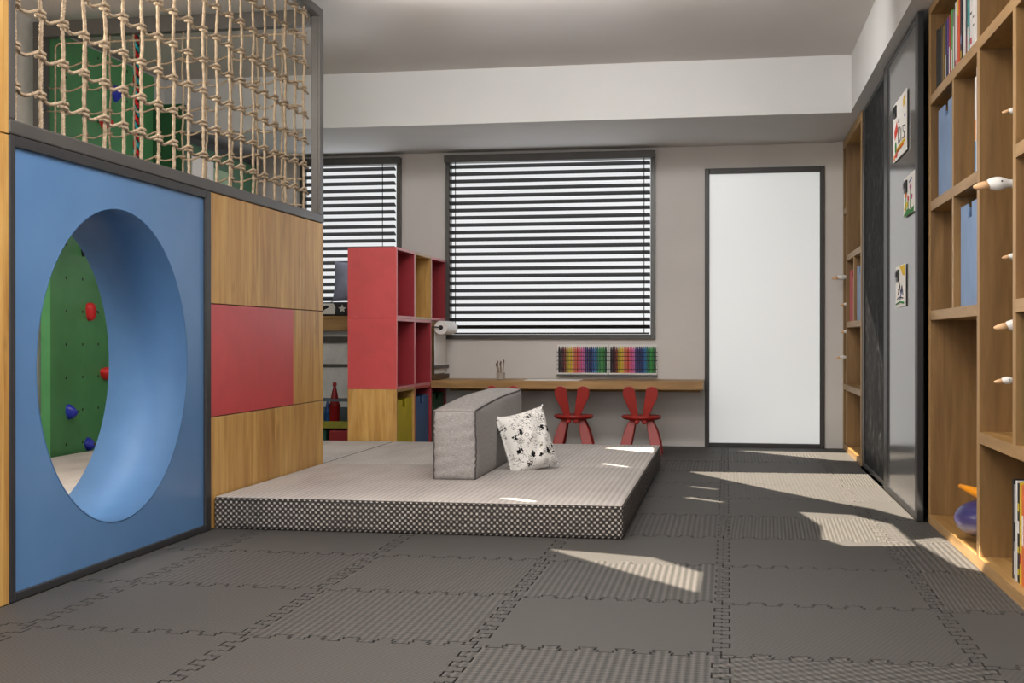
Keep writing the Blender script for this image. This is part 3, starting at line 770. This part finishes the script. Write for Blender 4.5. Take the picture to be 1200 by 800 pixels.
# ------------------------------------------------------------------ bench by the left window
bn = thing('window_bench', 'oak bench shelf under the narrow left window', 'bench', (-3.0, 9.15, .86))
link('seat_board', MB().box(-3.50, -2.475, 8.9, 9.40, .862, .972), M['oakx'], bn, .002)
link('under_panel', MB().box(-3.50, -2.475, 9.0, 9.03, .05, .862), plain((236,238,240), .5), bn)
for z in (.59, .335): link('panel_joint', MB().box(-3.50, -2.475, 8.992, 8.9995, z, z+.024), M['darkm'], bn)
link('shadow_strip', MB().box(-3.50, -2.475, 8.97, 8.9995, .775, .82), M['darkm'], bn)  # dark strip standing in for the shadow under the bench board
starp = thing('seat_cushion', 'flat bench cushion with a white star print on dark squares', 'cushion', (-2.9, 9.1, .972))
link('pad', MB().box(-3.40, -2.49, 8.93, 9.33, .973, 1.075), plain((58,58,62), .9), starp, .012)
q = MB().prism([(-2.975,.985),(-2.872,.985),(-2.868,1.04),(-2.885,1.065),(-2.975,1.065)], lambda a, b, d: (a, d, b), 8.926, 8.9295)
link('white_square', q, M['white'], starp)
link('dark_shape', MB().prism([(-2.97,1.0),(-2.95,1.02),(-2.925,1.03),(-2.915,1.045),(-2.94,1.05),(-2.97,1.045)], lambda a, b, d: (a, d, b), 8.922, 8.9255), plain((50,50,54), .9), starp)
def star(cx, cz, r): return [(cx+(r if k % 2 == 0 else r*.45)*math.sin(2*PI*k/10), cz+(r if k % 2 == 0 else r*.45)*math.cos(2*PI*k/10)) for k in range(10)]
for cx in (-2.815,-2.67): link('white_star', MB().prism(star(cx, 1.025, .032), lambda a, b, d: (a, d, b), 8.924, 8.9295), M['white'], starp)
pillow('throw_pillow', 'slate blue pillow upright on the window bench', .36, .30, .11, plain((150,154,178), .9, .1), (-2.745, 9.08, 1.232), (-.12, .03, .1), seed=9, crump=.014)
# toys below the bench
def skittle(name, label, x, y, z, s, c):
    m = MB(); m.lathe([(.040,0),(.043,.004),(.043,.125),(.045,.128),(.045,.148),(.040,.152),(.030,.20),(.020,.255),(.012,.285),(.010,.295),(.016,.302),(.018,.312),(.014,.325),(.004,.331)], (0,0,0), 28)
    mb = MB(); mb.smooth = True; mb.add([(x+v[0]*s, y+v[1]*s, z+v[2]*s) for v in m.v], m.f)
    o = link(name, mb, plain(c, .35)); return tag(o, label, 'toy')
ts = thing('toy_trolley', 'low toy trolley with a yellow-green tray and grey wire rail under the bench', 'toy rack', (-2.85, 8.7, 0))
link('tray', MB().box(-3.15, -2.52, 8.55, 8.85, .165, .20).box(-3.15, -2.52, 8.55, 8.56, .20, .215), plain((150,148,52), .5), ts, .003)
link('bin', MB().box(-3.15, -2.82, 8.56, 8.84, .02, .15), plain((30,84,70), .5), ts, .01)
link('bin', MB().box(-2.80, -2.52, 8.56, 8.84, .02, .15), plain((150,40,44), .5), ts, .01)
link('front_rail', MB().box(-3.15, -2.50, 8.545, 8.553, .357, .375).box(-3.15, -3.13, 8.545, 8.553, .0, .357).box(-2.52, -2.50, 8.545, 8.553, .0, .357), plain((82,100,112), .4), ts)
link('back_panel', MB().box(-3.15, -2.52, 8.86, 8.87, .2, .30), plain((110,124,140), .4), ts)
skittle('toy_skittle', 'red bottle-shaped toy on the tray below the bench', -2.785, 8.65, .201, .88, (150,28,36))
skittle('toy_skittle', 'blue bottle-shaped toy half hidden by the wooden corner', -2.855, 8.70, .201, .52, (40,84,150))

# ------------------------------------------------------------------ right-hand bookcases
XS, XBK = XR, XRW-.004
def bookcase(label, yr, boards, ups, xf):
    """boards: (y0,y1,z0,z1)  ups: (y0,y1,z0,z1)"""
    t = thing('bookcase', label, 'bookcase', ((xf+XBK)/2, (yr[0]+yr[1])/2, 0))
    link('back_panel', MB().box(XBK-.012, XBK, yr[0], yr[1], .04, 2.23), M['oakv'], t)
    for b in boards:
        s = link('shelf_board', MB().box(xf+.002, XBK-.012, *b), M['oakh'], t); link('front_edge', MB().box(xf, xf+.002, *b), M['oakedge'], s)
    for b in ups:
        s = link('upright', MB().box(xf+.002, XBK-.012, *b), M['oakv'], t); link('front_edge', MB().box(xf, xf+.002, *b), M['oakedgev'], s)
    return t
H1, H2, H3, H4, HT = (.437,.477), (.882,.922), (1.352,1.392), (1.81,1.85), (2.205,2.24)
bookcase('tall oak bookcase nearest the camera, with goose hooks and open niches', (2.2, 5.69),
    [(2.2,5.68,0,.04),(2.2,5.68,*HT),(4.61,5.64,*H2),(4.61,5.64,*H3),(3.2,5.64,*H4),(2.2,4.57,*H1),(2.2,4.01,*H2),(2.2,4.01,*H3)],
    [(5.64,5.68,.04,2.205),(4.57,4.61,.04,1.81),(4.57,4.61,1.85,2.205),(5.075,5.105,.922,1.352),(5.075,5.105,1.392,1.81),(4.01,4.05,.477,1.81),(4.01,4.05,1.85,2.205),(3.0,3.04,.04,.437),(3.0,3.04,.477,2.205)], XS)
bookcase('tall oak bookcase at the far end beside the white door', (8.145, 9.41),
    [(8.145,9.41,0,.04),(8.145,9.41,2.18,2.24),(8.185,9.13,*H3),(8.185,9.13,*H2),(8.185,9.37,*H1),(9.16,9.37,1.70,1.74)],
    [(9.37,9.41,.04,2.18),(9.13,9.16,.04,2.18),(8.145,8.185,.04,2.18),(8.62,8.65,.922,1.352)], .833)
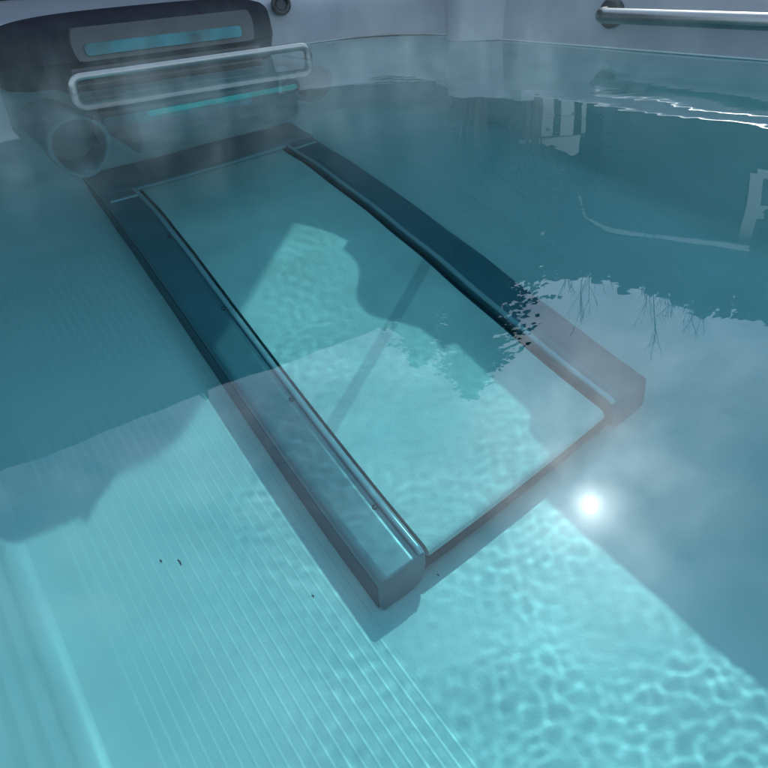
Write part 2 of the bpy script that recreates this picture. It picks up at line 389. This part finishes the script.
# leaf debris on the floor
for k, (a_, b_, ln) in enumerate(((.262, -.345, .012), (.285, -.372, .005), (-.02, .02, .004), (.08, -.18, .005))):
    p = Part(); tube(p.bm, [(a_, b_, -1.0978), (a_ + ln * .5, b_ + .001, -1.0968), (a_ + ln, b_ - .001, -1.0978)], .0009, 8)
    o = p.build('debris_speck', m_debris, origin=(a_, b_, -1.099))
    tag(o, ['tiny dark leaf stalk lying on the ribbed floor near the left wall', 'tiny dark crumb beside the leaf stalk on the ribbed floor', 'tiny dark crumb on the floor before the treadmill belt', 'tiny dark crumb on the floor beside the treadmill side cover'][k], 'debris', 'specks of debris on the spa floor')

# ------------------------------------------------------------------ surroundings (seen mirrored in the water)
m_leafc = mat('conifer_needles', (.018, .040, .024), .8, var=.5, vscale=1.2)
m_leafb = mat('broadleaf', (.045, .085, .025), .7, var=.4, vscale=2)
m_bark = mat('bark', (.09, .07, .055), .9, var=.3, vscale=5)
m_siding = mat('dark_siding', (.035, .055, .06), .8, var=.2, vscale=1.5)
m_siding2 = mat('green_siding', (.06, .09, .09), .75, var=.2, vscale=1.5)
m_roof = mat('roof_shingle', (.04, .04, .045), .9, var=.3, vscale=6)
m_white = mat('white_paint', (.8, .8, .8), .5)
m_glass = mat('window_glass', (.02, .03, .035), .08)
m_wood = mat('cedar', (.12, .08, .05), .8, var=.3, vscale=3)

class WPart:
    """geometry in the local frame of its thing"""
    def __init__(s): s.bm = bmesh.new()
    def box(s, x0, x1, y0, y1, z0, z1, bev=0): box(s.bm, x0, x1, y0, y1, z0, z1, bev, 2); return s
    def build(s, name, m, parent, smooth=False):
        bm = s.bm; bmesh.ops.recalc_face_normals(bm, faces=bm.faces)
        me = bpy.data.meshes.new(name); bm.to_mesh(me); bm.free(); me.materials.append(m)
        if smooth: me.polygons.foreach_set('use_smooth', [True] * len(me.polygons))
        o = bpy.data.objects.new(name, me); C.objects.link(o); o.parent = parent; return o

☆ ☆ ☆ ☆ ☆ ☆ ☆

■ **Task statement**
Transcribe each line of the data above, unaltered, from the one where "Write part 2" appears to the one where "tag(o, ['tiny dark" appears, inclusive of both.

■ **Answer to the exercise**
Write part 2 of the bpy script that recreates this picture. It picks up at line 389. This part finishes the script.
# leaf debris on the floor
for k, (a_, b_, ln) in enumerate(((.262, -.345, .012), (.285, -.372, .005), (-.02, .02, .004), (.08, -.18, .005))):
    p = Part(); tube(p.bm, [(a_, b_, -1.0978), (a_ + ln * .5, b_ + .001, -1.0968), (a_ + ln, b_ - .001, -1.0978)], .0009, 8)
    o = p.build('debris_speck', m_debris, origin=(a_, b_, -1.099))
    tag(o, ['tiny dark leaf stalk lying on the ribbed floor near the left wall', 'tiny dark crumb beside the leaf stalk on the ribbed floor', 'tiny dark crumb on the floor before the treadmill belt', 'tiny dark crumb on the floor beside the treadmill side cover'][k], 'debris', 'specks of debris on the spa floor')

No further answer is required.